RE: Interior Shear Wall Connections to Trusses

Trusses are not designed to withstand perpendicular loading.
For interior shear walls perpendicular to trusses, the truss manufacturer can fabricate shear-blocking panels that install between the trusses and atop the shear wall. This provides a method of transfering the roof diaphragm load, through the panel and into the shear wall. Otherwise the sheetrock ceiling will act as a diaphragm and discontinuity occurs to the roof ply.

A framer can site-build a continuous shear-wall transfer through the attic also.

At exterior walls, and typically a truss heel joint, frieze blocking acts like a short panel. Boundary nailing is needed from the roof-ply into the block, and typically LTP4 transfers the horizontal load to the double top plate.

Interior parallel truss & shear walls that align are the best. Sometimes an additional truss is added to insure alignment.
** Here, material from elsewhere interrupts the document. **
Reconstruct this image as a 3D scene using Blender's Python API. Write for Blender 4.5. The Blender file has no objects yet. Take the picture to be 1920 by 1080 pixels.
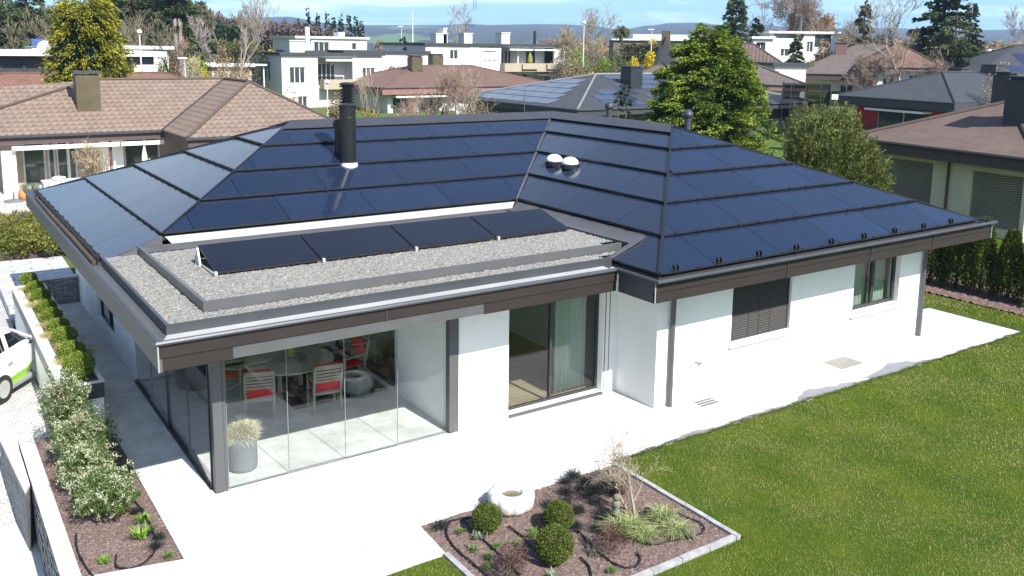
import bpy, math, random
import numpy as np
from mathutils import Matrix, Vector
random.seed(7); RNG=np.random.default_rng(7)
sc=bpy.context.scene
COL=sc.collection
# ---------------------------------------------------------------- camera geometry (metres, +Y runs to the back of the house)
CAM=np.array([-2.6716,-12.7475,7.2053])
CM=np.array([[0.82913864,-0.55888578,0.01325888],[0.08150327,0.14431038,0.98617023],[0.55306991,0.81659121,-0.16520433]])
FPX,PPY=1693.05,373.84
def ray(x,y): return CM.T@np.array([(x-960)/FPX,-(y-PPY)/FPX,1.])
def at(px,D,z=0.):
    r=ray(px,90);k=D/math.hypot(r[0],r[1]);return np.array([CAM[0]+r[0]*k,CAM[1]+r[1]*k,z])
def zat(px,py,D):
    r=ray(px,py);return CAM[2]+r[2]*D/math.hypot(r[0],r[1])
def gz(px,py,z=0.):
    r=ray(px,py);return CAM+r*(z-CAM[2])/r[2]
def xY(px,Y):
    r=ray(px,90);return CAM[0]+r[0]*(Y-CAM[1])/r[1]
def yX(px,X):
    r=ray(px,90);return CAM[1]+r[1]*(X-CAM[0])/r[0]
def DXY(x,y): return math.hypot(x-CAM[0],y-CAM[1])
def hz(px,py,x,y): return zat(px,py,DXY(x,y))
# ---------------------------------------------------------------- materials
MATS={}
def mat(name,c1,c2=None,scale=4.,rough=.7,bump=0.,metal=0.,spec=.5,detail=4.,stretch=(1,1,1),bscale=None,obj=0.,isl=0.,coat=0.):
    """noise-mixed principled material; obj / isl: brightness variation per object / per mesh island"""
    if name in MATS: return MATS[name]
    m=bpy.data.materials.new(name); m.use_nodes=True; MATS[name]=m
    nt=m.node_tree; N=nt.nodes; Lk=nt.links; b=N['Principled BSDF']
    b.inputs['Roughness'].default_value=rough; b.inputs['Metallic'].default_value=metal
    b.inputs['Specular IOR Level'].default_value=spec
    if coat: b.inputs['Coat Weight'].default_value=coat; b.inputs['Coat Roughness'].default_value=.05
    c2=c2 or tuple(v*.8 for v in c1)
    tc=N.new('ShaderNodeTexCoord'); mp=N.new('ShaderNodeMapping'); mp.inputs['Scale'].default_value=stretch
    Lk.new(tc.outputs['Object'],mp.inputs[0])
    nz=N.new('ShaderNodeTexNoise'); nz.inputs['Scale'].default_value=scale; nz.inputs['Detail'].default_value=detail
    Lk.new(mp.outputs[0],nz.inputs[0])
    cr=N.new('ShaderNodeValToRGB'); cr.color_ramp.elements[0].position=.32; cr.color_ramp.elements[1].position=.68
    cr.color_ramp.elements[0].color=(*c1,1); cr.color_ramp.elements[1].color=(*c2,1)
    Lk.new(nz.outputs[0],cr.inputs[0]); out=cr.outputs[0]
    if obj or isl:
        hs=N.new('ShaderNodeHueSaturation'); mr=N.new('ShaderNodeMapRange')
        if isl:
            g=N.new('ShaderNodeNewGeometry'); Lk.new(g.outputs['Random Per Island'],mr.inputs[0]); a=isl
        else:
            g=N.new('ShaderNodeObjectInfo'); Lk.new(g.outputs['Random'],mr.inputs[0]); a=obj
        mr.inputs[3].default_value=1-a; mr.inputs[4].default_value=1+a
        Lk.new(mr.outputs[0],hs.inputs['Value']); Lk.new(out,hs.inputs['Color']); out=hs.outputs[0]
    Lk.new(out,b.inputs['Base Color'])
    if bump:
        bp=N.new('ShaderNodeBump'); bp.inputs['Strength'].default_value=bump; bp.inputs['Distance'].default_value=.02
        n2=N.new('ShaderNodeTexNoise'); n2.inputs['Scale'].default_value=bscale or scale*4; n2.inputs['Detail'].default_value=6
        Lk.new(mp.outputs[0],n2.inputs[0]); Lk.new(n2.outputs[0],bp.inputs['Height']); Lk.new(bp.outputs[0],b.inputs['Normal'])
    return m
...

Blocking between trusses with a block-to-top-plate connection will not transfer much load and is not advised.

Multiple shear walls in alignment can rely on the top-plate to act as a collector to transfer the lateral load to the truss.

RE: Interior Shear Wall Connections to Trusses

(OP)
CTruax,
Thanks for your reply.  Your comments are more in line with my initial concerns, and those of a truss design engineer I was able to find.  By his rough calculation the shear force on shear panels built between the trusses (for trusses perpendiculat to the wall) was pretty high.

What I forgot to ask, and seems contradictory, was what happens when there is a porch attached, and the house wall is the shear wall.  This seems to be the same situation.

RE: Interior Shear Wall Connections to Trusses

For porches, either
The roof ply boundary at the truss heel is transfered back to the wall top-plate through a horizontal ceiling diaphragm, or
the shear wall continues up to the roof-ply through truss blocking panels or site built framing, or
an exterior beam supporting the truss heels acts as a collector to drag the total lateral load to another in-alignment shear wall or truss collector.

RE: Interior Shear Wall Connections to Trusses

Another engineer once showed me how to block shear walls to improve strength.  He suggested blocking between the studs, top and bottom, nailing the blocks to the sole plate (bottom) and top plate (top).  I have read excerpts of various earthquake reports suggesting this is useful, but I cannot find good scientific info supporting this practice.  Any help?